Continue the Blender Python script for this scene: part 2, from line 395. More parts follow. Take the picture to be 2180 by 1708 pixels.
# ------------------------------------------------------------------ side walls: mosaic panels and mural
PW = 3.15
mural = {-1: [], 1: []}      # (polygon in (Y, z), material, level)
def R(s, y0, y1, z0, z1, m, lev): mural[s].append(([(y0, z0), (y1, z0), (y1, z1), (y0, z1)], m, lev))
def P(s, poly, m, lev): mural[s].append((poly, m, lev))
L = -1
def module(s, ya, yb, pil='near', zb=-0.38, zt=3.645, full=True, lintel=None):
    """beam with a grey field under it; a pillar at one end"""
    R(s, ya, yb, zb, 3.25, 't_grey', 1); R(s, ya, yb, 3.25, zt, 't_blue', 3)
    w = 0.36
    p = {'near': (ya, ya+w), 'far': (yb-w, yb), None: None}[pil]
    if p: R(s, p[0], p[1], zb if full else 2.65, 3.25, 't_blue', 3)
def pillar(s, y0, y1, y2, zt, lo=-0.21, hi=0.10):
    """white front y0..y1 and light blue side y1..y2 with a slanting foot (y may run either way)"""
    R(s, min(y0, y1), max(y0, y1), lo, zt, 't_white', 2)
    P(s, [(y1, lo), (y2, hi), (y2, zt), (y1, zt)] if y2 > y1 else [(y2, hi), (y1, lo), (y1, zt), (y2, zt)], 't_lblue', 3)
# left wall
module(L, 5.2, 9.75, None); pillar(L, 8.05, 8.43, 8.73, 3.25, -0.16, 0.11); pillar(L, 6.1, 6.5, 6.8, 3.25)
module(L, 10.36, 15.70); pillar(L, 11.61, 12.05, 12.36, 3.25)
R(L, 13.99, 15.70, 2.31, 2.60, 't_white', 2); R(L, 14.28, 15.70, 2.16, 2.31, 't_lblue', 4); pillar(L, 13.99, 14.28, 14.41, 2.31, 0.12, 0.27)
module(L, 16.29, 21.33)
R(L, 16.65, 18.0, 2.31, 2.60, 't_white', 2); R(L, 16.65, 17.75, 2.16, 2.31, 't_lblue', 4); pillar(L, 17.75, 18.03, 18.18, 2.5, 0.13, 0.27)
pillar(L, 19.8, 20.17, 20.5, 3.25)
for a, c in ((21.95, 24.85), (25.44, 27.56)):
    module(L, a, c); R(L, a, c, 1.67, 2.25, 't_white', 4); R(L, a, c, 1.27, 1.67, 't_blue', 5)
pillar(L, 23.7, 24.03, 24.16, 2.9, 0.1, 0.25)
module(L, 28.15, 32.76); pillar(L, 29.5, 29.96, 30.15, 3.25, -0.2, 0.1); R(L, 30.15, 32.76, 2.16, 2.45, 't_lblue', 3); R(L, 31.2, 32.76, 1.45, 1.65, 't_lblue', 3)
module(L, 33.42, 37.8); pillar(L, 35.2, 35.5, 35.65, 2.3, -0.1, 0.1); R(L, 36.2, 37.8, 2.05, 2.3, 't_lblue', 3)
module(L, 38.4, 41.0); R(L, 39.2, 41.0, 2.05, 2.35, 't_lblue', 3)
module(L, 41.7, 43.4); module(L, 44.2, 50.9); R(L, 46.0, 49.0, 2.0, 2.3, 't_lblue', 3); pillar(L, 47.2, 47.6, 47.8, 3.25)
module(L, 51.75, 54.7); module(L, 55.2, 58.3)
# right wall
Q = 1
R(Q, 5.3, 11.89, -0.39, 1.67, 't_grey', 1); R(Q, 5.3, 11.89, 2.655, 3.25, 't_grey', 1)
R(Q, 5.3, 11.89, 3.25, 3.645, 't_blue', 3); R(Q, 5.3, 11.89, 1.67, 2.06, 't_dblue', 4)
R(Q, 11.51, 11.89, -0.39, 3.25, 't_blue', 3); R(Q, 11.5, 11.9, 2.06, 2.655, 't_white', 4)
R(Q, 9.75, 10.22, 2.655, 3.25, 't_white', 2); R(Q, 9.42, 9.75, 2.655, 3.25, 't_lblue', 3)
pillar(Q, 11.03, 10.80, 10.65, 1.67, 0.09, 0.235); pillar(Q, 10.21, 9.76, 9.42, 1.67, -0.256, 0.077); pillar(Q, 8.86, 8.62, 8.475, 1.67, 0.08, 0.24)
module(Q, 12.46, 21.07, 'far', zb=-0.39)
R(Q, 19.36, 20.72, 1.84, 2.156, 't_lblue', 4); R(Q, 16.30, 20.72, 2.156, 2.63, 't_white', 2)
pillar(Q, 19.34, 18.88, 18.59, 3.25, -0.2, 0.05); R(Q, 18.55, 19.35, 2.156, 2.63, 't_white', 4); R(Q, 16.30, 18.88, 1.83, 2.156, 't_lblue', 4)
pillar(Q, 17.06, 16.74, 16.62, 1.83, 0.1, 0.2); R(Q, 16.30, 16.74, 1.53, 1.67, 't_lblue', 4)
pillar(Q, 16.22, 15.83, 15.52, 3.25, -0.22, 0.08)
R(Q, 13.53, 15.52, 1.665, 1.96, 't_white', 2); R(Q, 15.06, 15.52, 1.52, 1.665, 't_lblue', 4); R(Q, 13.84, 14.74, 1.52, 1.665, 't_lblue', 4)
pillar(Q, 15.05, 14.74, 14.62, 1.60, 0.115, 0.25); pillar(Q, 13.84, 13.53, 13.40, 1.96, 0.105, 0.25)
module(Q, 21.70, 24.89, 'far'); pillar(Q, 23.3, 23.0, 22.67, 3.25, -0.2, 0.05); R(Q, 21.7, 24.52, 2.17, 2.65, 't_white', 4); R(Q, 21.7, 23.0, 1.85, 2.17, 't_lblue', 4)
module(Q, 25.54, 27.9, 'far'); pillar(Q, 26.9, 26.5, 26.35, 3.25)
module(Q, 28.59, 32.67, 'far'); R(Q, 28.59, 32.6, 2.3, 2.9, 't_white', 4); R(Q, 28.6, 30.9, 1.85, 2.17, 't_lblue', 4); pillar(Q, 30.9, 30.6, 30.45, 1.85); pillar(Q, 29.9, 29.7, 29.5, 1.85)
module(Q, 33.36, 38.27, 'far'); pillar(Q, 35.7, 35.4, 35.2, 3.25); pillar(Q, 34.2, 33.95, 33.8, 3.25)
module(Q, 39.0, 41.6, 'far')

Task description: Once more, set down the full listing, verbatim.

Task answer:
Continue the Blender Python script for this scene: part 2, from line 395. More parts follow. Take the picture to be 2180 by 1708 pixels.
# ------------------------------------------------------------------ side walls: mosaic panels and mural
PW = 3.15
mural = {-1: [], 1: []}      # (polygon in (Y, z), material, level)
def R(s, y0, y1, z0, z1, m, lev): mural[s].append(([(y0, z0), (y1, z0), (y1, z1), (y0, z1)], m, lev))
def P(s, poly, m, lev): mural[s].append((poly, m, lev))
L = -1
def module(s, ya, yb, pil='near', zb=-0.38, zt=3.645, full=True, lintel=None):
    """beam with a grey field under it; a pillar at one end"""
    R(s, ya, yb, zb, 3.25, 't_grey', 1); R(s, ya, yb, 3.25, zt, 't_blue', 3)
    w = 0.36
    p = {'near': (ya, ya+w), 'far': (yb-w, yb), None: None}[pil]
    if p: R(s, p[0], p[1], zb if full else 2.65, 3.25, 't_blue', 3)
def pillar(s, y0, y1, y2, zt, lo=-0.21, hi=0.10):
    """white front y0..y1 and light blue side y1..y2 with a slanting foot (y may run either way)"""
    R(s, min(y0, y1), max(y0, y1), lo, zt, 't_white', 2)
    P(s, [(y1, lo), (y2, hi), (y2, zt), (y1, zt)] if y2 > y1 else [(y2, hi), (y1, lo), (y1, zt), (y2, zt)], 't_lblue', 3)
# left wall
module(L, 5.2, 9.75, None); pillar(L, 8.05, 8.43, 8.73, 3.25, -0.16, 0.11); pillar(L, 6.1, 6.5, 6.8, 3.25)
module(L, 10.36, 15.70); pillar(L, 11.61, 12.05, 12.36, 3.25)
R(L, 13.99, 15.70, 2.31, 2.60, 't_white', 2); R(L, 14.28, 15.70, 2.16, 2.31, 't_lblue', 4); pillar(L, 13.99, 14.28, 14.41, 2.31, 0.12, 0.27)
module(L, 16.29, 21.33)
R(L, 16.65, 18.0, 2.31, 2.60, 't_white', 2); R(L, 16.65, 17.75, 2.16, 2.31, 't_lblue', 4); pillar(L, 17.75, 18.03, 18.18, 2.5, 0.13, 0.27)
pillar(L, 19.8, 20.17, 20.5, 3.25)
for a, c in ((21.95, 24.85), (25.44, 27.56)):
    module(L, a, c); R(L, a, c, 1.67, 2.25, 't_white', 4); R(L, a, c, 1.27, 1.67, 't_blue', 5)
pillar(L, 23.7, 24.03, 24.16, 2.9, 0.1, 0.25)
module(L, 28.15, 32.76); pillar(L, 29.5, 29.96, 30.15, 3.25, -0.2, 0.1); R(L, 30.15, 32.76, 2.16, 2.45, 't_lblue', 3); R(L, 31.2, 32.76, 1.45, 1.65, 't_lblue', 3)
module(L, 33.42, 37.8); pillar(L, 35.2, 35.5, 35.65, 2.3, -0.1, 0.1); R(L, 36.2, 37.8, 2.05, 2.3, 't_lblue', 3)
module(L, 38.4, 41.0); R(L, 39.2, 41.0, 2.05, 2.35, 't_lblue', 3)
module(L, 41.7, 43.4); module(L, 44.2, 50.9); R(L, 46.0, 49.0, 2.0, 2.3, 't_lblue', 3); pillar(L, 47.2, 47.6, 47.8, 3.25)
module(L, 51.75, 54.7); module(L, 55.2, 58.3)
# right wall
Q = 1
R(Q, 5.3, 11.89, -0.39, 1.67, 't_grey', 1); R(Q, 5.3, 11.89, 2.655, 3.25, 't_grey', 1)
R(Q, 5.3, 11.89, 3.25, 3.645, 't_blue', 3); R(Q, 5.3, 11.89, 1.67, 2.06, 't_dblue', 4)
R(Q, 11.51, 11.89, -0.39, 3.25, 't_blue', 3); R(Q, 11.5, 11.9, 2.06, 2.655, 't_white', 4)
R(Q, 9.75, 10.22, 2.655, 3.25, 't_white', 2); R(Q, 9.42, 9.75, 2.655, 3.25, 't_lblue', 3)
pillar(Q, 11.03, 10.80, 10.65, 1.67, 0.09, 0.235); pillar(Q, 10.21, 9.76, 9.42, 1.67, -0.256, 0.077); pillar(Q, 8.86, 8.62, 8.475, 1.67, 0.08, 0.24)
module(Q, 12.46, 21.07, 'far', zb=-0.39)
R(Q, 19.36, 20.72, 1.84, 2.156, 't_lblue', 4); R(Q, 16.30, 20.72, 2.156, 2.63, 't_white', 2)
pillar(Q, 19.34, 18.88, 18.59, 3.25, -0.2, 0.05); R(Q, 18.55, 19.35, 2.156, 2.63, 't_white', 4); R(Q, 16.30, 18.88, 1.83, 2.156, 't_lblue', 4)
pillar(Q, 17.06, 16.74, 16.62, 1.83, 0.1, 0.2); R(Q, 16.30, 16.74, 1.53, 1.67, 't_lblue', 4)
pillar(Q, 16.22, 15.83, 15.52, 3.25, -0.22, 0.08)
R(Q, 13.53, 15.52, 1.665, 1.96, 't_white', 2); R(Q, 15.06, 15.52, 1.52, 1.665, 't_lblue', 4); R(Q, 13.84, 14.74, 1.52, 1.665, 't_lblue', 4)
pillar(Q, 15.05, 14.74, 14.62, 1.60, 0.115, 0.25); pillar(Q, 13.84, 13.53, 13.40, 1.96, 0.105, 0.25)
module(Q, 21.70, 24.89, 'far'); pillar(Q, 23.3, 23.0, 22.67, 3.25, -0.2, 0.05); R(Q, 21.7, 24.52, 2.17, 2.65, 't_white', 4); R(Q, 21.7, 23.0, 1.85, 2.17, 't_lblue', 4)
module(Q, 25.54, 27.9, 'far'); pillar(Q, 26.9, 26.5, 26.35, 3.25)
module(Q, 28.59, 32.67, 'far'); R(Q, 28.59, 32.6, 2.3, 2.9, 't_white', 4); R(Q, 28.6, 30.9, 1.85, 2.17, 't_lblue', 4); pillar(Q, 30.9, 30.6, 30.45, 1.85); pillar(Q, 29.9, 29.7, 29.5, 1.85)
module(Q, 33.36, 38.27, 'far'); pillar(Q, 35.7, 35.4, 35.2, 3.25); pillar(Q, 34.2, 33.95, 33.8, 3.25)
module(Q, 39.0, 41.6, 'far')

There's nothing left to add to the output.